Could Kobe Bryant win an Oscar? The first short was a very touching love-letter about the game which made Bryant who he is, a thank you for the years of fame and pleasure. I found myself unexpectedly moved, although perhaps a score by John Williams was mostly responsible. The animation admitted;y was very good, but in all the sentiment was a bit... repetitive.
Second, Negative Space was a pleasing stop-motion animation. It seems as though every year the Academy has to nominate a short with tragic father issues, and this certainly fits that bill. I would not mind if this won, however. It's French and has those vibes, a 'My Life as Zucchini' feel (admittedly I didn't watch that film, but I felt like I didn't have to to get the Frenchness of it.) Besides Dear Basketball, starting with Negative Space, all the others had foreboding and dark themes, and humor.

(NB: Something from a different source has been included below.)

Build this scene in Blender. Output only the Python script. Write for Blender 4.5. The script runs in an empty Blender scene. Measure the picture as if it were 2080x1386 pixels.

Lou follows. It's Pixar's offering, and features the increasingly standardized Disney-Pixar humans, children on a playground this time, and a powerful Eldritch God named Lou, immortal and mighty, who keeps the guise of an assemblage of Lost and Found items, waiting in a bin to lure unsuspecting victims in and devour their souls. Or so I hoped. But instead the lesson is bullying is bad but bullies are broken too, and Lou is more of a Giving Tree type. Pity.
I was particularly fond of Revolting Rhymes Part One. At 29 minutes it told a long, very funny, updated, Roald Dahl version of Snow White, Little Red Riding Hood, and The Three Little Pigs. The voice acting was good, it was genuinely amusing and fresh: an animated short I would want to show my own kids someday. The style was well-done, too, and the BBC talent (Rob Brydon!) was top-tier. Both directors have been up for the Oscar before, for Room on the Broom and The Gruffalo. Maybe this is their year?
That said, the final installment, Garden Party, was absolutely amazing. It pushed the boundaries of animation into new territories of sophistication, told an excellent story, was provocative as well as laugh-out-loud funny, and had frogs. It is my clear choice for best film and most deserving of the Oscar. It should also win Best Picture.
Even if Lou or Dear Basketball wins, though, it won't be a bad year. Lou is sappy, but it's not a bad film. Dear Basketball is trite, but really very well-animated.
Honorable Mentions:
In between the nominees there were these odd interludes about a blue monster and a yellow monster. They were kind of funny. French, I think... The other Highly Commended selections were:
Lost Property Office. A rather bleak short with a slightly uplifting message at the end. He keeps lost things, the color palette is sepia, you get the idea.
Achoo. A racist and generally awful French short that makes fun of the Chinese and plays to the lowest common denominator and oh my God.
Weeds. So ridiculously, over-the-top, saccharine it almost reaches "so bad it's good" territory. Not very well animated, though.